Ripa died on 8 April last year. Later that month, a series of messages posted on Satrapi’s Instagram account revealed the phrase: “For I lost the love of my life.”

Tributes have been paid to Satrapi from across French politics and culture following news of her death. President Emmanuel Macron said Satrapi was “a great artist who turned her Iranian childhood into a universal tale,” adding: “With her childlike perspective, her irony, her tenderness, her inner demons, the author created a moving world with which readers identified.”

Writing on X, Yaël Braun-Pivet, president of the French National Assembly, said: “Marjane Satrapi had turned her work into an act of freedom. With Persepolis, she had given a face and a voice to the Iranian revolution, proudly carrying the fight for women’s freedom and dignity. France loses an immense artist. To her family, to her loved ones, I offer my most sincere thoughts.”

Born in 1969 in Rasht, Iran, near the Caspian Sea, Satrapi was raised in Tehran by her father, an engineer, and her mother, a dress designer. As a teenager, she left Iran after her parents sent her to Europe to continue her education, hoping to spare her from the restrictions imposed under the Islamic Republic. She eventually settled in France, arriving in 1994 and later becoming a French citizen in 2006.

Throughout her life, Satrapi was a vocal opponent of Iran’s clerical establishment.

In 2000 she published Persepolis, a comic book memoir that became an international publishing phenomenon. It told the story of a rebellious and outspoken young girl navigating the upheaval in Iran after the shah is overthrown in 1979 and the establishment of the Islamic Republic. The story follows the protagonist’s attempts to understand the country’s violence and ideological control before she is sent alone to Europe at the age of 14.

Satrapi told the Guardian in 2024 that Persepolis was about making western readers reflect on the humanity of Iranian people, that, “Oh, they’re actually human beings like us”.

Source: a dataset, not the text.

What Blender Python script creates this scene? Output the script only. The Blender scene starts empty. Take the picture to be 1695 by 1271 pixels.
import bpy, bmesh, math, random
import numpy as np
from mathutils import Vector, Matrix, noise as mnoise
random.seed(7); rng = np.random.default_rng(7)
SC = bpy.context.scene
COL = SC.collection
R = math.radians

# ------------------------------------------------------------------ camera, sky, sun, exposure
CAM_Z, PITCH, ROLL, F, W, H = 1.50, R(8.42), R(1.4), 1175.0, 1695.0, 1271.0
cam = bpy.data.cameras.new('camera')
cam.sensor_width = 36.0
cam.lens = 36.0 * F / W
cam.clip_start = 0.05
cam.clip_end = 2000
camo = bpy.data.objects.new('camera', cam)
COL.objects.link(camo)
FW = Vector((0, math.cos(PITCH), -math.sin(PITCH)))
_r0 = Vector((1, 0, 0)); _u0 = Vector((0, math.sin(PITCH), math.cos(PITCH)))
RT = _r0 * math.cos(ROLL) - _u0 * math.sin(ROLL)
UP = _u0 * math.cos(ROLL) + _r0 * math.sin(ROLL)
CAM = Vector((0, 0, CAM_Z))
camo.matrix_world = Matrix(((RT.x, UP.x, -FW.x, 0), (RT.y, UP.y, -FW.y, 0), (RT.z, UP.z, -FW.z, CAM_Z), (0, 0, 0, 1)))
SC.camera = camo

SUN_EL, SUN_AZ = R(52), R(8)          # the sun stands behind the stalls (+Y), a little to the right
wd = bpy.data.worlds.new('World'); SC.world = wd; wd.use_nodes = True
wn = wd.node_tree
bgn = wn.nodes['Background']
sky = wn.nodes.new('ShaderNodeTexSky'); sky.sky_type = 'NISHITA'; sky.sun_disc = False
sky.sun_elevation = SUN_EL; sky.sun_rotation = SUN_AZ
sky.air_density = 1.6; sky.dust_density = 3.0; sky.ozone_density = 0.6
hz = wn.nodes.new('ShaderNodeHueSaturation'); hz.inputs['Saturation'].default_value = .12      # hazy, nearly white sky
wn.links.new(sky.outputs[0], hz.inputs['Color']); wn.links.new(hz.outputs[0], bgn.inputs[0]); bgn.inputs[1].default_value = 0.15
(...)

The memoir sold millions of copies, established Satrapi as one of the most widely read Iranian authors in the world, and its success challenged many western assumptions about Iranian society and culture.

An image from the 2007 film version of Persepolis. Photograph: 2 4 7 Films/Kobal/Shutterstock

Satrapi has described how she initially had little expectation that Persepolis would reach publication. At the time, she was still an arts student in Strasbourg and had relatively limited professional experience in comics. “With Persepolis, I didn’t even think I’d find a publisher,” she told El País in 2020. “I thought I’d make 50 photocopies for my friends to read.”

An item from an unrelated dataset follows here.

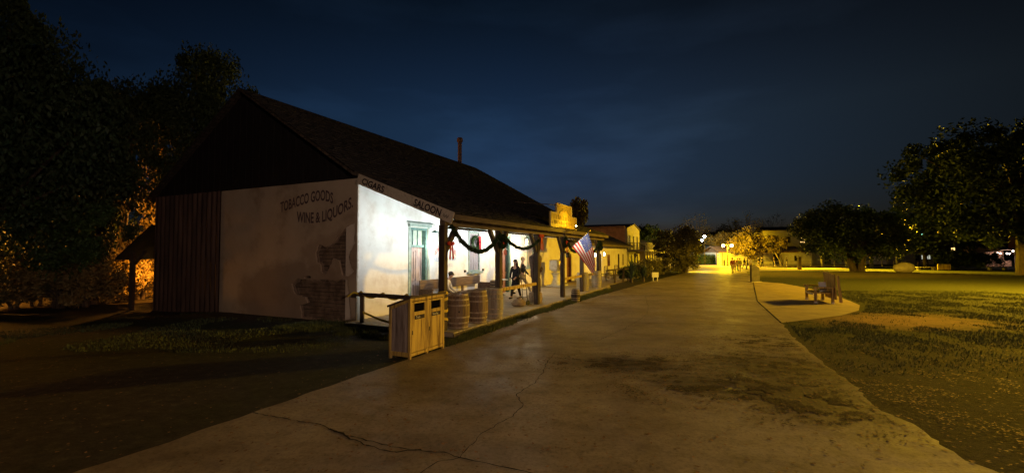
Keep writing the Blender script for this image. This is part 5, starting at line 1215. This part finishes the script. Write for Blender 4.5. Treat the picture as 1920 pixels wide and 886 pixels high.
FAR = [(1373.6, 512, 1.68, 'maroon_cloth', 'tan_cloth', 'person in a dark red top, nearest of the group walking down the road', .12, 180),
       (1378, 510.5, 1.45, 'tan_cloth', 'tan_cloth', 'shorter person in pale clothes beside the one in dark red', .1, 150),
       (1383.5, 508.5, 1.65, 'maroon_cloth', 'denim', 'person in a dark jacket behind the one in an olive shirt', .1, 190),
       (1387.5, 508.7, 1.62, 'olive_cloth', 'tan_cloth', 'person in an olive shirt with a dark bag in the road group', .12, 170),
       (1396, 504, 1.55, 'navy_cloth', 'tan_cloth', 'small dark figure between the road group and the one in pale clothes', .15, 90),
       (1403, 505, 1.7, 'tan_cloth', 'denim', 'person in tan right of the small dark figure', .1, 100),
       (1407.3, 508, 1.72, 'white_cloth', 'tan_cloth', 'person in pale clothes standing by the stone marker', .05, 180),
       (1422.5, 500.5, 1.65, 'black_cloth', 'tan_cloth', 'dark-jacketed person seen above the stone marker', .1, 100),
       (1429, 499.5, 1.65, 'black_cloth', 'black_cloth', 'slim person all in black right of the stone marker', .05, 90),
       (1451.5, 498.5, 1.62, 'black_cloth', 'black_cloth', 'stout dark figure before the far wall', .05, 120),
       (1459, 498.5, 1.6, 'navy_cloth', 'black_cloth', 'dark figure next to the stout one before the far wall', .06, 60),
       (1475.5, 498.3, 1.4, 'black_cloth', 'black_cloth', 'short dark figure alone at the foot of the leaning trunk', .05, 200)]
for px, py, h_, tp, lg, lb, st_, rz in FAR:
    p = G(px, py); person(lb, p, R(rz), h_, tp, lg, 'hair_dark', False, st_, ((.1, .1), (-.1, .1)), .02, fingers=False, group='people at the far end of the road')

# ------------------------------------------------------------------ right side: bay bench, marker, boulder
bb_ = thing('bay_bench', 'high-backed wooden bench with armrests on the paved bay', 'bench', (12.66, 18.6, .012), R(-21))
MB().bb((.0, .05, .40), (.70, 1.45, .45)).build('seat', M['bin_wood'], bb_); bk = MB()
bk.prism([(.86, -.02, .05), (.98, -.02, .05), (.86, -.02, 1.17), (.78, -.02, 1.17)], (0, .04, 0))
for i in range(6): y = .03 + i * .25; bk.prism([(.76, y, .16), (.70, y, 1.2 + .015 * i), (.74, y, 1.2 + .015 * i), (.80, y, .16)], (0, .242, 0))
bk.build('backrest', M['bin_wood'], bb_)
for y in (0, 1.42):
    MB().bb((-.06, y, .62), (.76, y + .09, .68)).build('armrest', M['bin_wood'], bb_)
    for x in (.0, .60): MB().bb((x, y + .01, 0), (x + .10, y + .09, .62)).build('leg', M['bin_wood'], bb_); MB().bb((x - .004, y + .006, .0), (x + .104, y + .094, .06)).build('leg_foot', M['board_white'], bb_)
for i in range(3): MB().bb((-.06 + i * .01, .12 + i * .42, .34), (-.02, .50 + i * .42, .40)).build('seat_rail', M['board_white'], bb_)
pst = MB().bb((0, 0, 0), (.30, .015, .40)).build('white_notice', M['paper']); pst.location = (13.16, 19.0, .475); pst.rotation_euler = (R(-14), 0, R(-6)); tag(pst, 'white notice sheet propped against the back of the bay bench', 'notice')
mk = thing('stone_marker', 'grey upright stone marker at the corner of the paved bay', 'stone marker', G(1417, 529), .25)
mb = MB(); mb.prism([(-.34, 0, 0), (.36, 0, 0), (.40, 0, .62), (.33, 0, 1.02), (.1, 0, 1.16), (-.34, 0, 1.24)], (0, .16, 0)); mb.build('slab', M['stone'], mk, bevel=.02); MB().bb((-.42, -.08, 0), (.46, .24, .06)).build('plinth', M['concrete'], mk)
mb = MB(); mb.ball((0, 0, .55), .8, 12, (1.45, 1, .82)); mb.v = [tuple(Vector(v) * (1 + .07 * mnoise.noise(Vector(v) * 1.6))) for v in mb.v]
bo = mb.build('boulder', M['boulder'], smooth=True); bo.location = at(1694, 52, -.32) + Vector((0, 0, .05)); tag(bo, 'large rounded boulder on the lawn lit on its left side', 'boulder')
def litem(name, label, cat, loc, rz=0, group=None): return thing(name, label, cat, loc, rz, group)
t = litem('low_sign', 'pale slanted information board behind the boulder on the lawn', 'sign', at(1769, 58, -.3)); MB().bb((-.85, 0, .15), (.85, .06, .85)).build('board', M['bin_wood'], t); MB().bb((-.7, .02, 0), (-.6, .05, .2)).bb((.6, .02, 0), (.7, .05, .2)).build('post', M['wood_dark'], t)
for i, (px, lb) in enumerate(((1735, 'low stone bench between the boulder and the slanted board'), (1868, 'low stone bench under the enormous right-hand tree'))):
    t = litem('low_bench', lb, 'bench', at(px, 60, -.3), 0, 'low benches on the lawn'); MB().bb((-1.3, -.2, .32), (1.3, .2, .42)).build('seat', M['concrete'], t)
    for s in (-1, 1): MB().bb((s * 1.0 - .15, -.15, 0), (s * 1.0 + .15, .15, .32)).build('leg', M['concrete'], t)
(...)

Satrapi later co-directed the animated film adaptation of Persepolis, which became an international hit and earned her a place in Oscar history as the first woman nominated for the Academy award for best animated feature.

She has said that the purpose of her comic books was to reassure young Iranians that they were being heard and supported by the outside world. “If they kill you and the whole world doesn’t care, how is that? This is the whole thing I’m asking: just recognise this.”

Of her choice of medium, she said in a 2012 interview that: “Drawing – it’s the first language of human beings, before writing, before even talking, before words.”

Satrapi went on to direct five feature films, including Radioactive (2019), starring Rosamund Pike as the pioneering scientist Marie Curie.

Marjane Satrapi participates in a rally in support of Iranian women in Paris, 2022. Photograph: Yoan Valat/EPA

After leaving comics for years, in 2024, she returned to the medium, coordinating Woman, Life, Freedom, a collaborative graphic work bringing together 17 Iranian and international comic artists alongside academics and researchers. The book examined the protest movement that emerged after the death in custody of Mahsa Amini, a 22-year-old Kurdish-Iranian woman detained in 2022 for allegedly failing to comply with Iran’s mandatory headscarf rules.

Discussing the book, Satrapi said: “The only thing I can do is cultural work … This book is a message to the Iranian people to say, ­listen, you are not alone.”

Margaret Atwood told the Guardian: “I was saddened to hear of the death of Marjane Satrapi. Persepolis made a huge impact. It depicts the same kinds of struggles – but in real life – that the characters in The Handmaid’s Tale and The Testaments undergo. The repression of ordinary women in a theocratic regime, the secret rebellions, the depression, the courage scraped up to carry on; but I only wrote about it, while Marjane Satrapi lived it. Right now, with Iran in the midst of yet another war and control over the population intense, her work is more pertinent than ever.”

French journalist Tristane Banon paid tribute to Satrapi on X, writing: “Marjane … you won’t call me to wish me a happy birthday and “celebrate those little cheeks that I adore”… and I can’t get over it. You were freedom and determination. Courage too. One day, the Iranian people will be free, with you and as much as you.”

Valérie Pécresse, president of the Regional Council of Île-de-France, said: “Great sadness upon hearing of the passing of my friend Marjane Satrapi. She was a great artist, comics creator, painter, film-maker, but above all a passionate and committed woman.

“From Persepolis to her biopic of Marie Curie, Radioactive, she established herself as a major voice in the defense of democracy and women’s rights in Iran and around the world. The death of her companion had deeply affected her. I think with affection of her loved ones and her family.”